Data lines —
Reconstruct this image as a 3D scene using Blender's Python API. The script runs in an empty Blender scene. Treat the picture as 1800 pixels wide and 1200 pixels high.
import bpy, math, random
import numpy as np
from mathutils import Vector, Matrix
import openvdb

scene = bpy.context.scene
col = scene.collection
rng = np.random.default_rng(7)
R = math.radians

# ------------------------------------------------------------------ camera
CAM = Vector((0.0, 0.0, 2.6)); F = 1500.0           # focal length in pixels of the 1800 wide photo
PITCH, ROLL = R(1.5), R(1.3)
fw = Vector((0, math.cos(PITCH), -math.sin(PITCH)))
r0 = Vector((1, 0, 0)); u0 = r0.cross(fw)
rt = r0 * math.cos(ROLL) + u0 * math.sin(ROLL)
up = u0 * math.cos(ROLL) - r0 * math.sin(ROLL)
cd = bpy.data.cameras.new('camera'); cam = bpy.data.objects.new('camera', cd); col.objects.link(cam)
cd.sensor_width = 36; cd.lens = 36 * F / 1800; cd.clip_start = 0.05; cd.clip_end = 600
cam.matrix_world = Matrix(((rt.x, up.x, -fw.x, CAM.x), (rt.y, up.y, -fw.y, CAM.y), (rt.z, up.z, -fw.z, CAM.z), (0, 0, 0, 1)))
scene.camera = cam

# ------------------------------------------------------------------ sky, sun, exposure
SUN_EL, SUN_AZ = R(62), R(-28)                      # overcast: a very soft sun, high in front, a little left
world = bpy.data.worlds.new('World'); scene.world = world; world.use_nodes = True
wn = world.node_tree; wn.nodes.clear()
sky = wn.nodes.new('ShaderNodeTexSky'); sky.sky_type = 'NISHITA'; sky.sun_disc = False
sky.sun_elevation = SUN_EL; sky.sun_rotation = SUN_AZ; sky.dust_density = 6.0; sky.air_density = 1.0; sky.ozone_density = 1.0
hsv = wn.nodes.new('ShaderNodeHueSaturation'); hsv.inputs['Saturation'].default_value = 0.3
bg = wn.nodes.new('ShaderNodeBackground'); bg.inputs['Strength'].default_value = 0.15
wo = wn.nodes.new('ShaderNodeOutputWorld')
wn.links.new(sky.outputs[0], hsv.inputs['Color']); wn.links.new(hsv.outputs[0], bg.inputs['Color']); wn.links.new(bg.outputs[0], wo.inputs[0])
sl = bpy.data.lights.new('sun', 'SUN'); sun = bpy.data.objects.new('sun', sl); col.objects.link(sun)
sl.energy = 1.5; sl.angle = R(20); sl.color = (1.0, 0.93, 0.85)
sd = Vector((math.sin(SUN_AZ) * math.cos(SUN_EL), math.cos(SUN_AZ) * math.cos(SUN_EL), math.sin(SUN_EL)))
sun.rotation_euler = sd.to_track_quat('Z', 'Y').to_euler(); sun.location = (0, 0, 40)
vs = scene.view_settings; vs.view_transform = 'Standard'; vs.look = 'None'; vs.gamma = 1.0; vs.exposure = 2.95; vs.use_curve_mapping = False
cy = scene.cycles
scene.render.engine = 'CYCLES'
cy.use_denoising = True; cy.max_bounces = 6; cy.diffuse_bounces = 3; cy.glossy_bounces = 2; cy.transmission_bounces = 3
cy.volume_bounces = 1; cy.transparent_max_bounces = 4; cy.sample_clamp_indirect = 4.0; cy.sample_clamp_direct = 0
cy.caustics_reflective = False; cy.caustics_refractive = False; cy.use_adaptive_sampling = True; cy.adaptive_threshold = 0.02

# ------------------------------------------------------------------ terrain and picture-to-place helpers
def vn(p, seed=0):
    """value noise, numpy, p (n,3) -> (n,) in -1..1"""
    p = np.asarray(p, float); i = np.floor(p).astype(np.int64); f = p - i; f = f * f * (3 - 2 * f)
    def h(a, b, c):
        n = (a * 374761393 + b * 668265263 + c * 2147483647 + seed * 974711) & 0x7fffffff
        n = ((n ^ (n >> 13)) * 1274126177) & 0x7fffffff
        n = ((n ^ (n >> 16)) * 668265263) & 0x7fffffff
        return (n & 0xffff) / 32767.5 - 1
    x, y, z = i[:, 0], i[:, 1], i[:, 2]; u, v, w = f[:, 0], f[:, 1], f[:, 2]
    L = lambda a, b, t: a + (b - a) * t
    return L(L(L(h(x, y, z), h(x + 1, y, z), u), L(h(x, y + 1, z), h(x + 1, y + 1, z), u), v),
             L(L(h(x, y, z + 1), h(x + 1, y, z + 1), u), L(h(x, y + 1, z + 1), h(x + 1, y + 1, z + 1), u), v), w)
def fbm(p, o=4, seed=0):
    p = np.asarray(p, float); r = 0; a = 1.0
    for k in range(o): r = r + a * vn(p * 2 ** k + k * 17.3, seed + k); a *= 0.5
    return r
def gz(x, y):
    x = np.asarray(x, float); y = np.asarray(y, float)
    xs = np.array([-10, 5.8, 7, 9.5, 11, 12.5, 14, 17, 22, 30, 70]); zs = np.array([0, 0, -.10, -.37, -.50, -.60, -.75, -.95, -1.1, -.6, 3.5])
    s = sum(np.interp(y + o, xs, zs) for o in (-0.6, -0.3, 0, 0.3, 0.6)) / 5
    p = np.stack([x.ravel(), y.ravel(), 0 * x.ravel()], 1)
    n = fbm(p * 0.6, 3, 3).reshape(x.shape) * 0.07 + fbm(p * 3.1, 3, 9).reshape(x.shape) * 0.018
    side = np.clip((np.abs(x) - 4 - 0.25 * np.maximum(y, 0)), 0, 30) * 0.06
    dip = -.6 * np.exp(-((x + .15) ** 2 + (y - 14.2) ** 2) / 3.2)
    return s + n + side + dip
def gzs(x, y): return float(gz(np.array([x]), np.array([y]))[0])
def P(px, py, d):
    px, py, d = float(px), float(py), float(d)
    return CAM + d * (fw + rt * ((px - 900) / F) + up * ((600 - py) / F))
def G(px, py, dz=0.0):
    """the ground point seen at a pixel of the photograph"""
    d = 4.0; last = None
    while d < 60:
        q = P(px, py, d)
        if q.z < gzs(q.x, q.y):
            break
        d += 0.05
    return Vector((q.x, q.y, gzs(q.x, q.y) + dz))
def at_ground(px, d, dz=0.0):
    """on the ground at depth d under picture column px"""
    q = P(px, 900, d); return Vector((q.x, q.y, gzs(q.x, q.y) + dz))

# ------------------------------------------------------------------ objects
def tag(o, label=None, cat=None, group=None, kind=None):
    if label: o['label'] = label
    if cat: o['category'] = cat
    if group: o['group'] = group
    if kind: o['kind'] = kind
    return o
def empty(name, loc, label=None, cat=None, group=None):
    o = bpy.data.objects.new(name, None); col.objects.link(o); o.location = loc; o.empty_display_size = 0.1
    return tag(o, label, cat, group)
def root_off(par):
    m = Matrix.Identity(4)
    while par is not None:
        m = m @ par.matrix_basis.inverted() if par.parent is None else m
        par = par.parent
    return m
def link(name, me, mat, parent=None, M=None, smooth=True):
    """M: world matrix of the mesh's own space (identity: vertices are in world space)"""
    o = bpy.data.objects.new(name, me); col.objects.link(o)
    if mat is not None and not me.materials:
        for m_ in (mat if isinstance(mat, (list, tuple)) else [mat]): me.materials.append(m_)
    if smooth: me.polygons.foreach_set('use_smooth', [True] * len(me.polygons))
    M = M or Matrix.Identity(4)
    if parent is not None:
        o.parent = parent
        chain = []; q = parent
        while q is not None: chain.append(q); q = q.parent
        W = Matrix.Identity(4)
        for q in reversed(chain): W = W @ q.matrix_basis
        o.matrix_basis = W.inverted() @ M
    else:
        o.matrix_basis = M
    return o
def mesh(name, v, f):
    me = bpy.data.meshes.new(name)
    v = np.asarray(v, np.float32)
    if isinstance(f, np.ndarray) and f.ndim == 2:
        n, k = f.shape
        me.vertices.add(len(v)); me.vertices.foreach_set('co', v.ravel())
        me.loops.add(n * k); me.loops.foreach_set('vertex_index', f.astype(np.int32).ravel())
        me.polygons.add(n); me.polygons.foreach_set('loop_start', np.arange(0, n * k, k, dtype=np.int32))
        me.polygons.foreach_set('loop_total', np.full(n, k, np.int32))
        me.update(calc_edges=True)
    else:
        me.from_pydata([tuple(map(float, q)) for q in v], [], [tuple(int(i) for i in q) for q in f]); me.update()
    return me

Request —
Lines from the start of the material above through the line containing "R = math.radians" are to be duplicated exactly, and only those.

Solution —
Reconstruct this image as a 3D scene using Blender's Python API. The script runs in an empty Blender scene. Treat the picture as 1800 pixels wide and 1200 pixels high.
import bpy, math, random
import numpy as np
from mathutils import Vector, Matrix
import openvdb

scene = bpy.context.scene
col = scene.collection
rng = np.random.default_rng(7)
R = math.radians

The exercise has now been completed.